Output an exact reproduction of the data.

• Recorded information
******************************

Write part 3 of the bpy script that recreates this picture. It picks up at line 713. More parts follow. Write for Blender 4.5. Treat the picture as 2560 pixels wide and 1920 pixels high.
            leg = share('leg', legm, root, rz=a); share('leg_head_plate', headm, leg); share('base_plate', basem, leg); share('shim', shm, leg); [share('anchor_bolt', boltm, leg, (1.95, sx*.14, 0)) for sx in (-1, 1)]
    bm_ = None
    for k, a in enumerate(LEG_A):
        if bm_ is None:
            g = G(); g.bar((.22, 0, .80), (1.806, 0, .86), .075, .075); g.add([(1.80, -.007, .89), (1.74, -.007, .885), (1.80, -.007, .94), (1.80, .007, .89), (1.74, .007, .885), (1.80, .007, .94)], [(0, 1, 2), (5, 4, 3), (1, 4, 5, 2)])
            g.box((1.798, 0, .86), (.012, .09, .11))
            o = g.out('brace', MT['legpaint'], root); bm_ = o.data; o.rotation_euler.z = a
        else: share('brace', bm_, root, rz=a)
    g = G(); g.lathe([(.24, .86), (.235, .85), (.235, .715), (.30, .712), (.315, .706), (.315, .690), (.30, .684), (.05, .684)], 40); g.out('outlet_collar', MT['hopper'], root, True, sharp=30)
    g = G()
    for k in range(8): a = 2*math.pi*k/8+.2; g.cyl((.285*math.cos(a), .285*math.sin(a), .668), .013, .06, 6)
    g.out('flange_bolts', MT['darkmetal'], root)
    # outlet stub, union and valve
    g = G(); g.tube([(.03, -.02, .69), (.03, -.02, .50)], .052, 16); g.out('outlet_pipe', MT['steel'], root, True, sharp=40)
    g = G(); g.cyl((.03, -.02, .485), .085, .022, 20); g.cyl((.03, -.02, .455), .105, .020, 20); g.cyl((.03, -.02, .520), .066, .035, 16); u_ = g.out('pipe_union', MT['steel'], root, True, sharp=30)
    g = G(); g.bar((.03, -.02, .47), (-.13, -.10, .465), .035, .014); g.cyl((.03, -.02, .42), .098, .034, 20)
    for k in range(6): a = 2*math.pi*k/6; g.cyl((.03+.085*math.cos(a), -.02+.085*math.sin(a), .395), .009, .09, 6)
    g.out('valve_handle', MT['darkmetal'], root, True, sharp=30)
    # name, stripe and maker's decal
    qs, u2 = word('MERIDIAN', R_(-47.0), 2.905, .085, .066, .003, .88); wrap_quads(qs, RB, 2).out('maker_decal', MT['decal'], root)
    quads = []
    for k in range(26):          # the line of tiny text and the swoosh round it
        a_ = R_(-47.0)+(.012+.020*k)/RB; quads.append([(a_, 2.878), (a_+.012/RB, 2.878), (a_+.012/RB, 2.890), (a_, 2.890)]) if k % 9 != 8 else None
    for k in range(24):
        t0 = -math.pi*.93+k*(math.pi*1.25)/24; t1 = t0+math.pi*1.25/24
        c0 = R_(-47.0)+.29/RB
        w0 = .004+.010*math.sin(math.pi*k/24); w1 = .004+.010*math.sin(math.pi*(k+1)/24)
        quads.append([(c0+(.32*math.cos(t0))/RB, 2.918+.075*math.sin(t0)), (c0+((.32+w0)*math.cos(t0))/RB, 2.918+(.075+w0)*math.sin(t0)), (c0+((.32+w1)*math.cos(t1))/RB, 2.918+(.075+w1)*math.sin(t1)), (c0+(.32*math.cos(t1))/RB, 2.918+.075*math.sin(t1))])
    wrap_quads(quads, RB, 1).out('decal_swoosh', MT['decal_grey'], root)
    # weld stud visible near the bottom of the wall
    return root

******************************

• Correct result
Write part 3 of the bpy script that recreates this picture. It picks up at line 713. More parts follow. Write for Blender 4.5. Treat the picture as 2560 pixels wide and 1920 pixels high.
            leg = share('leg', legm, root, rz=a); share('leg_head_plate', headm, leg); share('base_plate', basem, leg); share('shim', shm, leg); [share('anchor_bolt', boltm, leg, (1.95, sx*.14, 0)) for sx in (-1, 1)]
    bm_ = None
    for k, a in enumerate(LEG_A):
        if bm_ is None:
            g = G(); g.bar((.22, 0, .80), (1.806, 0, .86), .075, .075); g.add([(1.80, -.007, .89), (1.74, -.007, .885), (1.80, -.007, .94), (1.80, .007, .89), (1.74, .007, .885), (1.80, .007, .94)], [(0, 1, 2), (5, 4, 3), (1, 4, 5, 2)])
            g.box((1.798, 0, .86), (.012, .09, .11))
            o = g.out('brace', MT['legpaint'], root); bm_ = o.data; o.rotation_euler.z = a
        else: share('brace', bm_, root, rz=a)
    g = G(); g.lathe([(.24, .86), (.235, .85), (.235, .715), (.30, .712), (.315, .706), (.315, .690), (.30, .684), (.05, .684)], 40); g.out('outlet_collar', MT['hopper'], root, True, sharp=30)
    g = G()
    for k in range(8): a = 2*math.pi*k/8+.2; g.cyl((.285*math.cos(a), .285*math.sin(a), .668), .013, .06, 6)
    g.out('flange_bolts', MT['darkmetal'], root)
    # outlet stub, union and valve
    g = G(); g.tube([(.03, -.02, .69), (.03, -.02, .50)], .052, 16); g.out('outlet_pipe', MT['steel'], root, True, sharp=40)
    g = G(); g.cyl((.03, -.02, .485), .085, .022, 20); g.cyl((.03, -.02, .455), .105, .020, 20); g.cyl((.03, -.02, .520), .066, .035, 16); u_ = g.out('pipe_union', MT['steel'], root, True, sharp=30)
    g = G(); g.bar((.03, -.02, .47), (-.13, -.10, .465), .035, .014); g.cyl((.03, -.02, .42), .098, .034, 20)
    for k in range(6): a = 2*math.pi*k/6; g.cyl((.03+.085*math.cos(a), -.02+.085*math.sin(a), .395), .009, .09, 6)
    g.out('valve_handle', MT['darkmetal'], root, True, sharp=30)
    # name, stripe and maker's decal
    qs, u2 = word('MERIDIAN', R_(-47.0), 2.905, .085, .066, .003, .88); wrap_quads(qs, RB, 2).out('maker_decal', MT['decal'], root)
    quads = []
    for k in range(26):          # the line of tiny text and the swoosh round it
        a_ = R_(-47.0)+(.012+.020*k)/RB; quads.append([(a_, 2.878), (a_+.012/RB, 2.878), (a_+.012/RB, 2.890), (a_, 2.890)]) if k % 9 != 8 else None
    for k in range(24):
        t0 = -math.pi*.93+k*(math.pi*1.25)/24; t1 = t0+math.pi*1.25/24
        c0 = R_(-47.0)+.29/RB
        w0 = .004+.010*math.sin(math.pi*k/24); w1 = .004+.010*math.sin(math.pi*(k+1)/24)
        quads.append([(c0+(.32*math.cos(t0))/RB, 2.918+.075*math.sin(t0)), (c0+((.32+w0)*math.cos(t0))/RB, 2.918+(.075+w0)*math.sin(t0)), (c0+((.32+w1)*math.cos(t1))/RB, 2.918+(.075+w1)*math.sin(t1)), (c0+(.32*math.cos(t1))/RB, 2.918+.075*math.sin(t1))])
    wrap_quads(quads, RB, 1).out('decal_swoosh', MT['decal_grey'], root)
    # weld stud visible near the bottom of the wall
    return root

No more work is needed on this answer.